La magniloquenza trova sempre un suo pubblico. Quell'enfasi sfacciata, senza limiti, il genere di pomposità roboante che ha animato Queen, Muse e rispettivi emuli. "Lasciate ogne speranza, voi ch'intrate": "Haven", sesto album degli emo-rocker canadesi Marianas Trench, è un ottovolante di invenzioni melodiche e orchestrazioni elettronico-orchestrali che non teme alcuna accusa di kitsch o ampollosità.
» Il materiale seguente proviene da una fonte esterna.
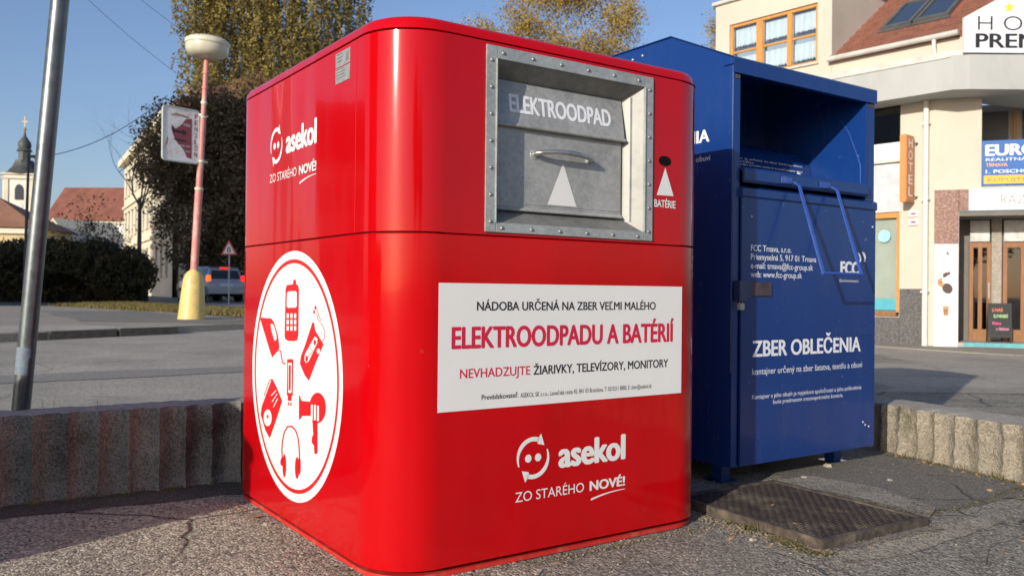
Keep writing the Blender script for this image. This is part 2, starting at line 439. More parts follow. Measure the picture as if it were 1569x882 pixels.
def drape(name, poly, off, mat, step=1.0, parent=None, skirt=0.0, jitter=0.0):
    """sheet following the terrain; skirt > 0 gives it a vertical edge"""
    if jitter:
        q = []
        for i in range(len(poly)):
            a = Vector(poly[i]).to_3d(); b = Vector(poly[(i + 1) % len(poly)]).to_3d()
            k = max(1, int((b - a).length / (jitter * 4)))
            for j in range(k):
                p = a.lerp(b, j / k)
                nn = noise.noise_vector(p * (0.5 / jitter))
                q.append((p.x + nn.x * jitter, p.y + nn.y * jitter))
        poly = q
    bm = bmesh.new()
    vs = [bm.verts.new((x, y, 0)) for x, y in poly]
    bm.faces.new(vs)
    bmesh.ops.triangulate(bm, faces=bm.faces)
    xs = [p[0] for p in poly]; ys = [p[1] for p in poly]
    for lo, hi, nrm in ((min(xs), max(xs), (1, 0, 0)), (min(ys), max(ys), (0, 1, 0))):
        k = max(1, int((hi - lo) / step))
        for i in range(1, k):
            c = lo + (hi - lo) * i / k
            bmesh.ops.bisect_plane(bm, geom=bm.verts[:] + bm.edges[:] + bm.faces[:], plane_co=Vector(nrm) * c, plane_no=nrm)
    for v in bm.verts: v.co.z = gz(v.co.x, v.co.y) + off
    bmesh.ops.recalc_face_normals(bm, faces=bm.faces)
    if sum(f.normal.z for f in bm.faces) < 0: bmesh.ops.reverse_faces(bm, faces=bm.faces)
    if skirt:
        be = [e for e in bm.edges if e.is_boundary]
        r = bmesh.ops.extrude_edge_only(bm, edges=be)
        for g in r['geom']:
            if isinstance(g, bmesh.types.BMVert): g.co.z -= skirt
    me = bpy.data.meshes.new(name); bm.to_mesh(me); bm.free(); me.materials.append(mat)
    o = bpy.data.objects.new(name, me); col.objects.link(o)
    if parent: o.parent = parent
    return o

A_NEAR = asphalt('worn_near_asphalt', (0.255, 0.235, 0.185), grain=140, cracks=0.95, crack_scale=1.3, bump=0.006, wear=(0.38, 0.345, 0.27), wear_amt=.75, amt=.75, light=(.52,.48,.39), wear_scale=2.2, stain=(.085,.07,.055), stain_amt=.55)
A_ROAD = asphalt('road_asphalt', (0.35, 0.315, 0.26), grain=80, cracks=0.8, crack_scale=.45, bump=0.003, amt=0.4, wear=(0.46, 0.42, 0.34), wear_amt=.8, stain=(0.2, 0.185, 0.16), stain_amt=.6, wear_scale=0.9)
A_PATCH = asphalt('dark_patch_asphalt', (0.155, 0.14, 0.115), grain=170, amt=0.5, bump=0.003, wear=(0.17, 0.155, 0.13), cracks=0.7, crack_scale=1.2)
A_GREY = asphalt('grey_lane_asphalt', (0.2, 0.195, 0.185), grain=90, amt=0.25, bump=0.003, wear=(0.22, 0.215, 0.2), wear_scale=0.5)
A_WALK = asphalt('pavement_asphalt', (0.33, 0.29, 0.23), grain=90, amt=0.3, bump=0.004, wear=(0.36, 0.33, 0.27), cracks=0.9, crack_scale=0.28, wear_scale=0.5)
CONC = M('old_concrete', (0.27, 0.25, 0.2), rough=0.9, var=0.3, scale=14, bump=0.006, bscale=70, spots=(0.08, 0.075, 0.05), spot_scale=5, spot_amt=0.8)
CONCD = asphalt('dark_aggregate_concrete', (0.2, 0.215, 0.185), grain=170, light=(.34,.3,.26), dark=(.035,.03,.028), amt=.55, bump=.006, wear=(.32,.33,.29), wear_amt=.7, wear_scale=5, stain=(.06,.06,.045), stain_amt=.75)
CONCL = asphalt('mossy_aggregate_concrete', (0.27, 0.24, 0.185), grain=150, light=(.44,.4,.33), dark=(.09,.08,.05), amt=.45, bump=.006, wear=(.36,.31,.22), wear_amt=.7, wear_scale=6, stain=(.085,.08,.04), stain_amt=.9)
WHITELINE = M('worn_white_road_paint', (0.6, 0.6, 0.58), rough=0.8, var=0.25, scale=12, spots=(0.3, 0.29, 0.26), spot_scale=6, spot_amt=0.9)
GRASSM = leafmat('autumn_grass', [(0.10, 0.09, 0.03), (0.22, 0.18, 0.06), (0.3, 0.2, 0.08)], scale=3)
MOSSM = leafmat('moss', [(0.05, 0.06, 0.015), (0.12, 0.12, 0.035), (0.22, 0.16, 0.06)], scale=20)
SOIL = M('soil', (0.09, 0.075, 0.05), rough=0.95, var=0.4, scale=8, bump=0.02, bscale=20)
DRYLEAF = M('dry_leaf', (0.4, 0.22, 0.1), rough=0.7, var=0.3, scale=30)

# ground: one sheet to the horizon
def grid_axis(v):
    return sorted(v)
gxs = [-2500, -900, -300] + [i * 10 for i in range(-15, -4)] + [-40 + 2 * i for i in range(41)] + [i * 10 for i in range(5, 16)] + [300, 900, 2500]
gys = [-600, -100, -20, 0, 4] + [5 + i for i in range(60)] + [70, 80, 100, 130, 180, 300, 700, 2500]
gv = [(x, y, gz(x, y)) for y in gys for x in gxs]
nx_ = len(gxs)
gf = [(j*nx_+i, j*nx_+i+1, (j+1)*nx_+i+1, (j+1)*nx_+i) for j in range(len(gys)-1) for i in range(nx_-1)]
me = bpy.data.meshes.new('ground'); me.from_pydata(gv, [], gf); me.materials.append(A_NEAR)
ground = bpy.data.objects.new('ground', me); col.objects.link(ground); tag(ground, kind='structure')

tag(drape('road', [(-30, -6), (-5.2, 1.5), (1.0, 5.4), (3.0, 7.7), (9.0, 7.3), (20, 3), (30, 12), (7.2, 16.6), (5, 19), (1, 32), (-30, 37), (-60, 36), (-60, 6)], 0.004, A_ROAD, 2.0), kind='structure')
COARSE = asphalt('coarse_bleached_asphalt', (.36, .325, .245), grain=125, cracks=.8, crack_scale=.9, bump=.007, light=(.7, .64, .5), dark=(.06, .055, .05), amt=.8, wear=(.52, .46, .34), wear_amt=.6, wear_scale=2.5, stain=(.16, .14, .11), stain_amt=.5)
tag(drape('coarse_asphalt', [(-5.0, 1.15), (-1.95, 3.12), (-1.15, 3.62), (-.9, 3.55), (.1, 2.6), (-.05, 2.0), (.2, .5), (-5, -.5)], 0.003, COARSE, 0.6, jitter=.02), kind='structure')
tag(drape('wall_foot_strip', [(-4.8, 1.5), (-1.9, 3.32), (-1.0, 3.88), (-.93, 3.55), (-1.16, 3.5), (-1.9, 3.06), (-4.7, 1.28)], 0.006, asphalt('dark_foot_asphalt', (.09, .085, .07), grain=150, amt=.45, light=(.28,.26,.22), bump=.006, wear=(.15,.14,.115)), 0.3, jitter=.035), kind='structure')  # darker strip along the foot of the left wall
tag(drape('worn_patch', [(1.08, 2.83), (1.4, 3.03), (1.58, 3.14), (1.84, 3.3), (1.86, 3.21), (1.49, 2.94), (1.28, 2.78), (1.08, 2.72)], 0.004, asphalt('sandy_worn_asphalt', (.38, .34, .25), grain=130, amt=.7, bump=.007, wear=(.48, .43, .32), stain=(.1, .09, .07), stain_amt=.8, wear_scale=5), .3, jitter=.02), kind='structure')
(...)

E a ragione: con notevoli risultati commerciali in Canada la scorsa decade e un seguito Spotify oggi stabilmente attorno ai 700mila ascoltatori mensili, la band si trova in una posizione che consente non solo di perseverare, ma anzi di spingere ancor più in là il proprio stile opulento e ruffiano.
La prima chiave dell'efficacia di "Haven" è la vocalità di Josh Ramsay. Istrionico e versatile, il cantante sa muoversi tra registri e stili con la disinvoltura di chi conosce a fondo non solo le regole dell’emo-rock, ma anche quelle del pop d’alta classifica. È proprio questa familiarità, affinata negli anni con collaborazioni di successo come "Call Me Maybe" di Carly Rae Jepsen, a permettere alla band di portare arrangiamenti ambiziosi verso una sorprendente accessibilità.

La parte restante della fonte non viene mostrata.